Der Präsidentschaftskandidat der Muslimbrüder erklärt sich zum Wahlsieger. Der regierende Militärrat wird aber die Macht nicht aus den Händen geben.
Um kurz vor 1 Uhr in der Nacht stehen die Resultate fest. Im Wahlbüro im Giza-Gymnasium gibt der vorsitzende Richter nach drei Stunden angestrengter Zählung bekannt, dass Ahmed Shafiq 1775 Stimmen und Mohammed Morsi 1165 erhalten hat, 161 waren ungültig. Bei den Frauen im Nebenzimmer lag Shafiq noch deutlicher vorne. In der ersten Runde im Mai hatte hier in diesem Kairoer Wohngebiet der Mittelschicht der linke Revolutionskandidat Hamdin Sabahi gewonnen. Die Beteiligung war praktisch unverändert.
Die Beobachter der beiden Kandidaten geben die Resultate unverzüglich an ihre Zentralen weiter. Keine drei Stunden später erklären die Muslimbrüder Morsi zum Sieger, mit rund 52 Prozent der Stimmen. Bei früheren Urnengängen haben ihre Zahlen gestimmt. Die Wahlkommission wird die offiziellen Resultate erst am Donnerstag bekanntgeben, wenn alle Einsprachefristen abgelaufen sind.

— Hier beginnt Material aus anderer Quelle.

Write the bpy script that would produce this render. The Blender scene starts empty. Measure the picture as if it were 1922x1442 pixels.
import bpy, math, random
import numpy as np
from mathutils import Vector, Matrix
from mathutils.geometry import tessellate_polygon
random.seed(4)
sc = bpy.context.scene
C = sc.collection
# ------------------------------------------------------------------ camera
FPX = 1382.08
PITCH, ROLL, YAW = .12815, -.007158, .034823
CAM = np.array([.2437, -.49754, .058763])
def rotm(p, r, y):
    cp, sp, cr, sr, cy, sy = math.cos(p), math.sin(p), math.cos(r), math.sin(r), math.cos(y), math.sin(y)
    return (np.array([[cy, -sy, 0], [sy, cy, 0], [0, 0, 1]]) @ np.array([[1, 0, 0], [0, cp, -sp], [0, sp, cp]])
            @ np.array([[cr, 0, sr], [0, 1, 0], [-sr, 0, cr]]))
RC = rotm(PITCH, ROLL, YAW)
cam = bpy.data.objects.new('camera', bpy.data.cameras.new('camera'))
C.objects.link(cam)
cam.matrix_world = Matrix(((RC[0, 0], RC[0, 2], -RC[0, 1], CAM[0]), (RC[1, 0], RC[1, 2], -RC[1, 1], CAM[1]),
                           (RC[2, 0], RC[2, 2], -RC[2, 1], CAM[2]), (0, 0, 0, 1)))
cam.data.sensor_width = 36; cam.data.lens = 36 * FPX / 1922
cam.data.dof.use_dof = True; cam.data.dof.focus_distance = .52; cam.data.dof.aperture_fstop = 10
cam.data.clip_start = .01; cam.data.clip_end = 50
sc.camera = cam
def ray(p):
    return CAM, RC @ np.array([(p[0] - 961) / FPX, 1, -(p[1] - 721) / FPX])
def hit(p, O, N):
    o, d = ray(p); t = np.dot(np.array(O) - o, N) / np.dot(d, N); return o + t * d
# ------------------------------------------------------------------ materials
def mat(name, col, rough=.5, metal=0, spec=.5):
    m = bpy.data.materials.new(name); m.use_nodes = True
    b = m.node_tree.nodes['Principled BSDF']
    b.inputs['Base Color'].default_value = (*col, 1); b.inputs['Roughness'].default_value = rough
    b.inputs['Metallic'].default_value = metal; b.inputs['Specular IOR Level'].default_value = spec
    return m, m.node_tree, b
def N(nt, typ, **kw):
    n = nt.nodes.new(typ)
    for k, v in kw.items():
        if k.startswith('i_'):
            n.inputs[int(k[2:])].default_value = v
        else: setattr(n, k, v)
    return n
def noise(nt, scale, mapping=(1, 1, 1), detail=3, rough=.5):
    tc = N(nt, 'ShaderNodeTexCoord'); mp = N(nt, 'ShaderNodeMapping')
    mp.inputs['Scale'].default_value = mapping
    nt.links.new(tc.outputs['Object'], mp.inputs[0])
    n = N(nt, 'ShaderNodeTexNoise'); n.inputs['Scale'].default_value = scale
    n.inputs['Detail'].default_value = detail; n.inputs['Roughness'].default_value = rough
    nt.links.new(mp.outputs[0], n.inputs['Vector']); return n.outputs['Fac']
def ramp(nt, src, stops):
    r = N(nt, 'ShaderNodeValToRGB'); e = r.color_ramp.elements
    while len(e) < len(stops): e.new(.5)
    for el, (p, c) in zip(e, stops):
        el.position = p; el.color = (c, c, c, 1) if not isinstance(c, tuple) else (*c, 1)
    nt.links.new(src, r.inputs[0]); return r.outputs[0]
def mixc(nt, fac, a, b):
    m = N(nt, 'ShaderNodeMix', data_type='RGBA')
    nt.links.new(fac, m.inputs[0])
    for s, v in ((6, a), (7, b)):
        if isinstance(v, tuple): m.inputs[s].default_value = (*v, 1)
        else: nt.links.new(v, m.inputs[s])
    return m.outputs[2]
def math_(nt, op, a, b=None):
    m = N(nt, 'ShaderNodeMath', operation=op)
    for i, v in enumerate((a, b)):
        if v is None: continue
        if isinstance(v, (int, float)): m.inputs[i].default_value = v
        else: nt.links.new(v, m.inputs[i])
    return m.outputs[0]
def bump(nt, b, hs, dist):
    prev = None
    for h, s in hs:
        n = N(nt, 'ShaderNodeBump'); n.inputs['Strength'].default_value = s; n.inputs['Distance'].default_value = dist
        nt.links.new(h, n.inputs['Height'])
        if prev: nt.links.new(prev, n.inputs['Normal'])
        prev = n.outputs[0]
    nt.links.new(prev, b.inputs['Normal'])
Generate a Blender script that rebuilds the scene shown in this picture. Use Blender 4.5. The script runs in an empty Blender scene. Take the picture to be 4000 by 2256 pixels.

Noch in der Nacht kündigte Morsi an, er werde der Präsident aller Ägypter sein. Auch die Jugendbewegung des 6. April gratulierte ihm bereits, und erinnerte ihn an seine Zusagen für ihre Unterstützung, einen zivilen Staat aufzubauen und eine breit abgestützte Regierung zu bilden.
Verfassungsdekret zementiert Macht der Generäle
Die Kampagnen-Manager von Shafiq, dem ex-Premier und ehemaligen Luftwaffengeneral, der als Kandidat der Armee galt, protestieren kurz und bleiben dann auffallend ruhig. Auch im Wahllokal sind alle froh, die Hitzeschlacht überlebt zu haben. Die Resultate regen niemanden auf. Nur gerade einige Hundert Morsi-Anhänger feiern in den Morgenstunden des Dienstag auf dem Tahrir-Platz, denn zu feiern gibt es nicht viel.
Noch bevor die Wahllokale geschlossen wurden, hat der regierende Militärrat (Scaf) eine Verfassungsdeklaration veröffentlicht, die garantiert, dass die Macht in den Händen der Armee bleibt und der Präsident eine Marionette der Generäle wird. Die für den 1. Juli geplante Übergabe der Macht an eine gewählte, zivile Autorität ist damit vor allem eine symbolische. Und auch die Frage, wer von den beiden Kandidaten tatsächlich Staatsoberhaupt wird, hat viel von ihrer Brisanz verloren.
Der neue Präsident wird nicht der Armee vorstehen. Der Scaf behält das Recht Gesetze zu erlassen, die Budgethoheit und wird den Prozess der Ausarbeitung einer Verfassung dirigieren. Diese Arbeit soll im Laufe einer Woche beginnen und in drei Monaten abgeschlossen sein. Erst nach einem Referendum über das neue Grundgesetz werden dann Parlamentswahlen ausgeschrieben, die waren notwendig geworden sind, nachdem das Verfassungsgericht am letzten Donnerstag die Volkskammer für illegitim erklärt hatte. Gewählt werden kann also frühestens im Spätherbst.
Showdown zwischen alten Rivalen
Mit der Verfassungserklärung haben die Generäle einen weiteren Fehdehandschuh Richtung Islamisten geworfen und einen Showdown zwischen diesen beiden seit Jahrzehnten erbitterten Rivalen eingeleitet. Die Führung der Muslimbrüder hat sofort harsch auf die Beschlüsse der Generäle reagiert und erklärt, der Scaf sei dazu nicht berechtigt. Sie kündigte landesweite Proteste an, die ersten sollen bereits am Dienstag stattfinden. Die Sicherheitskräfte haben den Schutz strategisch wichtiger Einrichtungen verstärkt.
Kritik kam aber auch aus Kreisen der Revolutionsanhänger. Im Gegensatz zum blutigen Armeeputsch 1990 in Algerien, sie dies ein Coup mit juristischen Mitteln gewesen, befand der Politologe Ammar Ali Hassan. Der liberale Oppositionelle Mohammed el-Baradei sprach von einer Militarisierung des Staates und einem Rückschritt für die Revolution. Für viele Shafiq-Wähler ist das Vorgehen der Generäle allerdings eine Beruhigung. Für sie wäre insbesondere die Kontrolle der Armee durch einen Muslimbruder eine Horrorvorstellung gewesen.